UMM berharap, Program P3M menjadi model kolaborasi antara universitas, pemerintah daerah, dan masyarakat. Sebuah pendekatan pembangunan berbasis ilmu pengetahuan yang tidak hanya mentransfer teori, tetapi juga menyentuh realitas sosial dan ekonomi masyarakat pedesaan.
Kolaborasi dan Harapan dari Daerah
Pemerintah daerah menyambut baik inisiatif tersebut.

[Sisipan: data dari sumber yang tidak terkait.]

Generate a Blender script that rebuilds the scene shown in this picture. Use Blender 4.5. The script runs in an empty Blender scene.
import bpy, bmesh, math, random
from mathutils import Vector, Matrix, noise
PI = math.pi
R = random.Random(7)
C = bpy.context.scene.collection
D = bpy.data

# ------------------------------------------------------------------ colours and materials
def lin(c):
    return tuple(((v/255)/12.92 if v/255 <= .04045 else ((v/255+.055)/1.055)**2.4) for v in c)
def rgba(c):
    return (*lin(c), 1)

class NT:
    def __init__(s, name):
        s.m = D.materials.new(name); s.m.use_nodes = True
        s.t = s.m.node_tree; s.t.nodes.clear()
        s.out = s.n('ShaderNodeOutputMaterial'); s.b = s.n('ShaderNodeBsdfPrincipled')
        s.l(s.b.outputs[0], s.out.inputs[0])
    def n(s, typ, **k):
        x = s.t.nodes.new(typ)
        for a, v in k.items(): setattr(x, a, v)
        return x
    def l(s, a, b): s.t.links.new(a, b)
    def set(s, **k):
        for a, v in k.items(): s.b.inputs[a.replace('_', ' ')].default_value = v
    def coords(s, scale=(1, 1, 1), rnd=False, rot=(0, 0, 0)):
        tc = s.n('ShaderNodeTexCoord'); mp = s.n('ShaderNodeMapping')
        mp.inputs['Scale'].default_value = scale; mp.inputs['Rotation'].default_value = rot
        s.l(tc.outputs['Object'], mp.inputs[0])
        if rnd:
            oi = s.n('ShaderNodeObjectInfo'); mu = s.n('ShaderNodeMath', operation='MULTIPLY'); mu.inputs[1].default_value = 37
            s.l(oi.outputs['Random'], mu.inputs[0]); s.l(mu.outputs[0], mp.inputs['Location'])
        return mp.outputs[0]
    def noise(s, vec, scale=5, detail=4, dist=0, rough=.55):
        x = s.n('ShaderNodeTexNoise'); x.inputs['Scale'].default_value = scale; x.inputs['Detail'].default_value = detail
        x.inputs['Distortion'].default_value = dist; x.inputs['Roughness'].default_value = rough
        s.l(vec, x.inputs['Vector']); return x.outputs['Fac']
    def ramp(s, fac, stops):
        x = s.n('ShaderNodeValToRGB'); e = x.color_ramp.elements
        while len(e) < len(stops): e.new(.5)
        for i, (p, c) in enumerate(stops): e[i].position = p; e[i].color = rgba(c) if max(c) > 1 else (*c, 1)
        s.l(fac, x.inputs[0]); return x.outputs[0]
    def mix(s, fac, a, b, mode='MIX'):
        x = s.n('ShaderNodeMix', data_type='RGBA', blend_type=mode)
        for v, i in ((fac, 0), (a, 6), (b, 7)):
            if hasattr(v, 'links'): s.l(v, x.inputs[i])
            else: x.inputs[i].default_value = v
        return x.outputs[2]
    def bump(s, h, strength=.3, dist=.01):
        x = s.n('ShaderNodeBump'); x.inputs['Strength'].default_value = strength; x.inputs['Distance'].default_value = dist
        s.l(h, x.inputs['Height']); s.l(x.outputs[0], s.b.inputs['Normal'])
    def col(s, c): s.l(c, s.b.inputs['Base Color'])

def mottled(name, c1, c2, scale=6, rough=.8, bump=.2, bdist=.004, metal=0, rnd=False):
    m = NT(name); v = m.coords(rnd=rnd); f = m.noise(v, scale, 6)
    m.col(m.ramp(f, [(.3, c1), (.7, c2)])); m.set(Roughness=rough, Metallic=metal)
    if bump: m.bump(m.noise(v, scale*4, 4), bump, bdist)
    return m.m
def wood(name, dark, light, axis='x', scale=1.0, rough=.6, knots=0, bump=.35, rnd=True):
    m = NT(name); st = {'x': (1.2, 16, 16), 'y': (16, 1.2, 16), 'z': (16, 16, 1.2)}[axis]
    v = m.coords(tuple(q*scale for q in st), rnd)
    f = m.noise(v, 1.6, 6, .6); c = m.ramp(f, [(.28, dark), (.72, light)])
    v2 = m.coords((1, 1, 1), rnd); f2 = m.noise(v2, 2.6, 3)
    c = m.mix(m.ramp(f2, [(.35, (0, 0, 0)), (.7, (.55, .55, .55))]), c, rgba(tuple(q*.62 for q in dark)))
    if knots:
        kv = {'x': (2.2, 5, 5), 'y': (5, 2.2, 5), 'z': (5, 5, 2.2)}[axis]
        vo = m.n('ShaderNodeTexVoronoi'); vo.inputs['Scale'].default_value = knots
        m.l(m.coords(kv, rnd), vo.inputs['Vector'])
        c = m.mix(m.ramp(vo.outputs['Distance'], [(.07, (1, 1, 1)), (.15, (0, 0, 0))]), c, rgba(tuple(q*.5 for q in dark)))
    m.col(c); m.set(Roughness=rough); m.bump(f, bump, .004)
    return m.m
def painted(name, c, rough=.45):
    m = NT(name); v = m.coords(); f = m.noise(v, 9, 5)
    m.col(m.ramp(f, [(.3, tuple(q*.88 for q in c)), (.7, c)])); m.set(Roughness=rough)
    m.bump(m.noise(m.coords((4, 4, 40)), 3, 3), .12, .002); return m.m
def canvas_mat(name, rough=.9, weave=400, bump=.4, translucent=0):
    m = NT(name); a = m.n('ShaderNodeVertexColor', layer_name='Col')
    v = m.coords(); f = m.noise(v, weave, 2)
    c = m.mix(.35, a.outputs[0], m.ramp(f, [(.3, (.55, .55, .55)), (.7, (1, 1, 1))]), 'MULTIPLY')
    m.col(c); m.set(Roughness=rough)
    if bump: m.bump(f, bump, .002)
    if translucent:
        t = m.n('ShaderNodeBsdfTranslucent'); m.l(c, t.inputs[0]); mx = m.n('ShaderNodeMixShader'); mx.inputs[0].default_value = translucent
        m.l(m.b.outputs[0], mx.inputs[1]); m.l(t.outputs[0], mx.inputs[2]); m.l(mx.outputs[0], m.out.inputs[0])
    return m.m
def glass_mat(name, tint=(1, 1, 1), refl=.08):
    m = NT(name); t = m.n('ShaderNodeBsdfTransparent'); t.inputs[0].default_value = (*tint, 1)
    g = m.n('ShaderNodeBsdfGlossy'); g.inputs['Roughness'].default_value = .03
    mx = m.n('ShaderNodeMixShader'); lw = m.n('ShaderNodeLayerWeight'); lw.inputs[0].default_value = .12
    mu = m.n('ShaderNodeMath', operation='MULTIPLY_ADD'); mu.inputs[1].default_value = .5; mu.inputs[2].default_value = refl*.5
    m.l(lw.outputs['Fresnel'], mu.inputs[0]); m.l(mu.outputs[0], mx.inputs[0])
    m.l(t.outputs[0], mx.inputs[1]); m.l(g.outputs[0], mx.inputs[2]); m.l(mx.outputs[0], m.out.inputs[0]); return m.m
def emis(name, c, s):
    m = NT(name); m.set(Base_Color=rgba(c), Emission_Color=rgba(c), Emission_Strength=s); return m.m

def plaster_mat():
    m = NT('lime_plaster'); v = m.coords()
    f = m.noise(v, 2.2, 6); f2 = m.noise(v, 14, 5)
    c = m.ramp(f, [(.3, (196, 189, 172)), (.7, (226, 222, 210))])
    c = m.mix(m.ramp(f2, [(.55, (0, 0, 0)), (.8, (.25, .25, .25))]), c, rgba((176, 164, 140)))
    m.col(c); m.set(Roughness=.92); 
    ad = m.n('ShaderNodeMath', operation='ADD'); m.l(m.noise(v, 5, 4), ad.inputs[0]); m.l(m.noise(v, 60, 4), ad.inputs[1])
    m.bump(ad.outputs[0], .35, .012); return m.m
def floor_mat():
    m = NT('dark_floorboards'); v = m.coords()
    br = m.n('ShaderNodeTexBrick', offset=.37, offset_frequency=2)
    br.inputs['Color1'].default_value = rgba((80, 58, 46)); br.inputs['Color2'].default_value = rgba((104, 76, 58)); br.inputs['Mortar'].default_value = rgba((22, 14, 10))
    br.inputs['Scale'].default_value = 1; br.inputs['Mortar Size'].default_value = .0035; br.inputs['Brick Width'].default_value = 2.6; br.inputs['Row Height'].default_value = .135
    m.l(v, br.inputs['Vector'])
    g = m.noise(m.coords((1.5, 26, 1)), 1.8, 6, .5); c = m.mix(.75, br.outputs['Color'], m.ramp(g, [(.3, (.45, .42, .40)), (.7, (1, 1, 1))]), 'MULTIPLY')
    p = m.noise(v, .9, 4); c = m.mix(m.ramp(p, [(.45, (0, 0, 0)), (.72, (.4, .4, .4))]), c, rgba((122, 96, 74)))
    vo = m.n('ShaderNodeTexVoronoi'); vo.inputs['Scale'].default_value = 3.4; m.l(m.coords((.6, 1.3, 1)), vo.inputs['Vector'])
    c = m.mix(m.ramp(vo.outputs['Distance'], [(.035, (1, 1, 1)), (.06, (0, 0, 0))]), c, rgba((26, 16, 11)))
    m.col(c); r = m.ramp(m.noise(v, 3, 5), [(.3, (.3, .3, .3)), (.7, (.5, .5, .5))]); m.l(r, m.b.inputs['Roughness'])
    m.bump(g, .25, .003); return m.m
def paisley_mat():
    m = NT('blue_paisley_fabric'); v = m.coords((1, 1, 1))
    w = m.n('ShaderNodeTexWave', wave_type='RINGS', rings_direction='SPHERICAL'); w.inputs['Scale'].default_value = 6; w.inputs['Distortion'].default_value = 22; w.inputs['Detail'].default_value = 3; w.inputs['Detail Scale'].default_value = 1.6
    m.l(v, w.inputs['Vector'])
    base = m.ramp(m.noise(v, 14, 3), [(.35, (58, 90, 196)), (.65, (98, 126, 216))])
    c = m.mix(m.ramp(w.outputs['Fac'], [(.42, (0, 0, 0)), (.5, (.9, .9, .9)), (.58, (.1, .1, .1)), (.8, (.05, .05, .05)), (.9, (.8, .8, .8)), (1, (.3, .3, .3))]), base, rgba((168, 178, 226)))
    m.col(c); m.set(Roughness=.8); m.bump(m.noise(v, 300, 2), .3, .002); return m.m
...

Sekretaris Dinas Tanaman Pangan, Hortikultura, dan Perkebunan Kabupaten TTS, Yehuda Tunliu, menyampaikan apresiasinya atas keterlibatan UMM dalam pengembangan sektor pertanian.
“Persoalan kemiskinan dan tingginya angka stunting menjadi pergumulan kami. Kehadiran UMM melalui program Profesor ini sangat berdampak. Kami mendukung penuh dan berharap program ini membawa perubahan perilaku petani dan petugas teknis pertanian di lapangan,” ujarnya.
Program P3M menunjukkan bagaimana UMM menempatkan ilmu pengetahuan bukan di menara gading, tapi di tengah masyarakat.
Lewat kombinasi riset, inovasi, dan pendampingan langsung, universitas ini berupaya menjawab tantangan nyata: dari persoalan kesuburan tanah hingga gizi anak-anak.